Ela o segurava nos
braços debaixo de um sol forte e em meio à agitação própria da cidade grande,
ele dormia sereno e calmo, pois estava seguro de que nada poderia atingi-lo.
Esta cena não faz parte de um filme, é real e apesar de a ter contemplado há
algum tempo, ainda hoje me recordo claramente dela. No ponto de ônibus, uma
mãe, com ar de preocupada, segurava seu filho nos braços enquanto mantinha os
olhos fixos nos ônibus que chegavam e saíam sem parar. Um deles poderia ser o
seu e ela não poderia nem sequer pensar em perdê-lo. Observei que, apesar da
agitação própria do local e da preocupação aparente da mãe, a criança dormia
tranquila e sossegada. Sem palavras parecia dizer: "Nada temo, pois os
braços que me seguram são de alguém que me ama".
Naquele dia, a cena,
foi um pretexto para Deus falar comigo. Já observou que quando não paramos para
ouvir a voz de Deus por meio da oração Ele nos fala pelos fatos? No meu caso,
eu estava vivendo um tempo de muita correria no trabalho, já não conseguia
rezar como antes e queria resolver todas as coisas com minhas forças. Quando
ocupamos o lugar de Deus é isso que acontece. Com aquela situação, o Senhor foi
me mostrando que eu precisava confiar mais no amor d'Ele. Precisava viver a
atitude daquela criança, ou seja, abandonar-me. Na verdade, precisava amá-Lo
mais e deixar-me amar por Ele, pois só confia quem verdadeiramente ama, e quem
ama consequentemente confia.
E mais: Deus Pai abriu
meus olhos para eu perceber que a raiz da minha agitação era também falta de
amor-próprio e má interpretação do Seu amor por mim. Eu estava me comportando
como serva de Deus e não como Sua filha. E isso faz uma grande diferença em
nossa vida como cristãos. O próprio Senhor disse em Sua Palavra: “Já não vos
chamo servos, mas amigos [...]” (João 15, 15). Ou seja, o Senhor nos elegeu,
nos amou, não quer apenas o nosso serviço, mas nosso amor. Isso é próprio de
uma relação de amizade. Amamos e somos amados, e o amor vai além do fazer.

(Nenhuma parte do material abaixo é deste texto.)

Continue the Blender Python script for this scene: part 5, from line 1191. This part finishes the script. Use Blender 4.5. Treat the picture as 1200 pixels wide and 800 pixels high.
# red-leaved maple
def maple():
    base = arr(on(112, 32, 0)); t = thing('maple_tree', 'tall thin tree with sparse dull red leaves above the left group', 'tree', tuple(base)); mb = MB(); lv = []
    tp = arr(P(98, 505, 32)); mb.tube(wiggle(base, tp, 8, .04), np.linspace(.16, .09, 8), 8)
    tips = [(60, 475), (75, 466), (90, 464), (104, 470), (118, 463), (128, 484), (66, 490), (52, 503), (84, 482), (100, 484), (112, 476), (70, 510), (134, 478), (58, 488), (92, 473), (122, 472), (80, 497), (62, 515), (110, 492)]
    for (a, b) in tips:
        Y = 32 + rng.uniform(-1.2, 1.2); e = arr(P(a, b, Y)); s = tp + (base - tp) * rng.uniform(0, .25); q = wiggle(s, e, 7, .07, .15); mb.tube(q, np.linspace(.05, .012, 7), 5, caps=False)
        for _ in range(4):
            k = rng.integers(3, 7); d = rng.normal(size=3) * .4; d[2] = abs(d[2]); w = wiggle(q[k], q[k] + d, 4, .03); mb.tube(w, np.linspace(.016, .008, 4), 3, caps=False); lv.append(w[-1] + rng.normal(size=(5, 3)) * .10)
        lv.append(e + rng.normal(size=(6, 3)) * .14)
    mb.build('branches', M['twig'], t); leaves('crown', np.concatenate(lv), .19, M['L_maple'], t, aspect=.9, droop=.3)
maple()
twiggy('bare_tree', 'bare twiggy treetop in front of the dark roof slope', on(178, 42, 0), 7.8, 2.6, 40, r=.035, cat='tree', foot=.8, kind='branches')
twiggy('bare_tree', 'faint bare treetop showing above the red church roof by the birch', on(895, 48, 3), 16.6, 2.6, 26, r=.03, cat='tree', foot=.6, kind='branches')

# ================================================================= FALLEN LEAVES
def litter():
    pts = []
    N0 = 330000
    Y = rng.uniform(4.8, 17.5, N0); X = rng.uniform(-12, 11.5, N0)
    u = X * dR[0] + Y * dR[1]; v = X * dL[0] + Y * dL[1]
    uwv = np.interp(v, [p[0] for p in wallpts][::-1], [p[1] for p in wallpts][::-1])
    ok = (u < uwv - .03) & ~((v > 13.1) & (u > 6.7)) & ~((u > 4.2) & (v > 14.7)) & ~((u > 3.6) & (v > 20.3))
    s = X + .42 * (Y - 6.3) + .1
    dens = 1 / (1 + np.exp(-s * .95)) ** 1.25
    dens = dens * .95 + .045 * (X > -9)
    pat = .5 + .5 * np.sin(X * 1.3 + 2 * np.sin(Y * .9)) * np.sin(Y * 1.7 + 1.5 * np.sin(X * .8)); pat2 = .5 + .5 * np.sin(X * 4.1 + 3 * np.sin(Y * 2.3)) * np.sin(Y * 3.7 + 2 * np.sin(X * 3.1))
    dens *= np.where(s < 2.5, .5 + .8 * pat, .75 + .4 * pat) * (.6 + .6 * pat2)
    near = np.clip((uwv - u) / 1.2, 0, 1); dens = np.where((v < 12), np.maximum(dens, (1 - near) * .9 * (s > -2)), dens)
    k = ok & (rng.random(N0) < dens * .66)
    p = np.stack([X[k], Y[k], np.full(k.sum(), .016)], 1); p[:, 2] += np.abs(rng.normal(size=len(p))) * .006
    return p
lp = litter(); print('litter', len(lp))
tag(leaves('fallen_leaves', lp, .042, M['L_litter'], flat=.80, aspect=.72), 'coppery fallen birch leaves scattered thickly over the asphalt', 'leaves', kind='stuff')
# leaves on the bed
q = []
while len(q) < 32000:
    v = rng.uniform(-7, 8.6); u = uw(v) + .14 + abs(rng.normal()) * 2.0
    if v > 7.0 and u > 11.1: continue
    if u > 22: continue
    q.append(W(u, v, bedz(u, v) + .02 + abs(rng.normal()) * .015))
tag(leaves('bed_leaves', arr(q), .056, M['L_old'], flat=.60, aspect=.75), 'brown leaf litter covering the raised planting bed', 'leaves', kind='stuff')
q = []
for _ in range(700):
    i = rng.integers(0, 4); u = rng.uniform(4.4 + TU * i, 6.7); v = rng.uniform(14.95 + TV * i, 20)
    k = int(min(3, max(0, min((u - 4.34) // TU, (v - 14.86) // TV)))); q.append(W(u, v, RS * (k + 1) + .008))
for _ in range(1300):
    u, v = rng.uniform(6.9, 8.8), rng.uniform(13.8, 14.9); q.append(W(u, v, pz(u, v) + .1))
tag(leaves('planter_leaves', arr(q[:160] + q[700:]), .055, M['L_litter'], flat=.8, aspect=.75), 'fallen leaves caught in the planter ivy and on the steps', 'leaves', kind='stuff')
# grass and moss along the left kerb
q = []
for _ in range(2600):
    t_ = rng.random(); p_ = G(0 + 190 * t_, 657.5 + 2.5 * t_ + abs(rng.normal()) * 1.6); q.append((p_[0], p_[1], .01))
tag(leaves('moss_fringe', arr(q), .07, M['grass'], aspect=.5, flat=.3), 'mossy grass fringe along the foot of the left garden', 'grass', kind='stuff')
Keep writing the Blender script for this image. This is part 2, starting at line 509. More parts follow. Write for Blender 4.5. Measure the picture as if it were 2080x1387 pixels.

Hoje, por providência, contemplei
uma cena semelhante e lembrei-me das lições de outrora. Já não estou tão
agitada como antes, vivo uma fase diferente. Mas uma coisa é certa: preciso
continuar na escola da confiança. Devo aprender mais de Deus na matéria do
amor. "O amor lança fora todo temor, é paciente, tudo suporta, tudo crer,
tudo espera [...]" (I Coríntios 13,4-7). É por isso que quem ama confia!
Quanto mais amamos a
Deus e nos deixamos envolver por Sua misericordia, tanto mais vamos encontrando
a harmonia que tanto desejamos. E que muitas vezes buscamos nas pessoas, nos
cargos, no poder, no ter ou de tantas outras formas aparentes de segurança
neste mundo.
O abandono é, antes de
tudo, uma atitude de confiança, fruto da maturidade, e a maturidade não se
alcança de uma hora para outra, é preciso ter paciência com o tempo, dar passos
e superar os obstáculos. É por isso que quem já teve sua fé provada, tem mais facilidade
em confiar em Deus, tem forças para ir mais longe mesmo quando tudo parece
perdido.
Aquela criança
provavelmente se sentia amada, por essa razão as circunstâncias não a impediam
de confiar e repousar tranquilamente no regaço acolhedor de sua mãe.
São Francisco de Sales
faz uma interessante comparação, quando fala da alma recolhida em Deus. De
fato, diz ele; "[...] os amantes humanos contentam-se, às vezes, em estar
junto da pessoa a quem amam, sem lhe falarem nada e sem nem sequer pensar em outra
coisa que não seja estar ali... Sentem-se amados e isso basta. É assim que
acontece com a alma que se entrega aos cuidados do Criador. Repousa sossegada,
mesmo em meio aos constantes desassossegos que vive no dia a dia".
Compreendo, cada vez
mais, que a experiência do abandono em Deus passa pela descoberta do Seu amor
incondicional por nós.
Peço ao Senhor que hoje
lhe permita viver esta experiência e o cure profundamente de toda falta de
amor, devolvend-lhe a serenidade e a paz, fruto da confiança n'Ele.
Assim como a mãe segura
em seus braços o filho amado, Deus hoje o segura, não tema. Nos braços do Pai
nada poderá atingi-lo, e quem ama confia.